▸ AVAILABLE DATA:
────────────────────────────────────────

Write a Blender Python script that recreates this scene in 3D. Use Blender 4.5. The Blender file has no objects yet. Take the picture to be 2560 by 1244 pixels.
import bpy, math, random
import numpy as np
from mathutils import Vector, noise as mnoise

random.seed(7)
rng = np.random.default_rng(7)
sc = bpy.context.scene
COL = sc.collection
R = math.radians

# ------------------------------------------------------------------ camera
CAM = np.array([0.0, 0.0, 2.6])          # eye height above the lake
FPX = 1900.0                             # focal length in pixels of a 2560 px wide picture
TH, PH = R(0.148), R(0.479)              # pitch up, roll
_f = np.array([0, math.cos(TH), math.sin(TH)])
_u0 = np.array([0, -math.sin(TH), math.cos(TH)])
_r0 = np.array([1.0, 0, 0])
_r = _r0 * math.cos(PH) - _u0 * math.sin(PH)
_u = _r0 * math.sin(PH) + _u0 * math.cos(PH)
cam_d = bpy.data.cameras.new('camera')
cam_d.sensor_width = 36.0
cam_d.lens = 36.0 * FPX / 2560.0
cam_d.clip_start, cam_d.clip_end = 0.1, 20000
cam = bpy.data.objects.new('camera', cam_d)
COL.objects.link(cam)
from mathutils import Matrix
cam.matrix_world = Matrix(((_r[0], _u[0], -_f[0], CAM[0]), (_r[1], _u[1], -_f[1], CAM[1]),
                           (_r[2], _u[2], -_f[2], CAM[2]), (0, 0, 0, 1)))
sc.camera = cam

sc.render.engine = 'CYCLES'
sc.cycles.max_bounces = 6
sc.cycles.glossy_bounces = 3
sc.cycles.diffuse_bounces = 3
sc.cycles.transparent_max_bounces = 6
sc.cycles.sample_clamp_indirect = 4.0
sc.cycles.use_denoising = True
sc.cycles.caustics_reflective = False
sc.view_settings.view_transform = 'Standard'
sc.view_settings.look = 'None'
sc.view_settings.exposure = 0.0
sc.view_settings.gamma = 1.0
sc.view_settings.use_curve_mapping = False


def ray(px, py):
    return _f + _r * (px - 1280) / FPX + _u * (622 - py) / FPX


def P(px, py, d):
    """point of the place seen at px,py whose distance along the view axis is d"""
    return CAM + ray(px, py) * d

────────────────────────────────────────

▸ GIVEN REQUEST: Return the opening line of the data and every line after it through the line containing "R = math.radians", please, exactly as written and with nothing added.

▸ ANSWER BELOW:
Write a Blender Python script that recreates this scene in 3D. Use Blender 4.5. The Blender file has no objects yet. Take the picture to be 2560 by 1244 pixels.
import bpy, math, random
import numpy as np
from mathutils import Vector, noise as mnoise

random.seed(7)
rng = np.random.default_rng(7)
sc = bpy.context.scene
COL = sc.collection
R = math.radians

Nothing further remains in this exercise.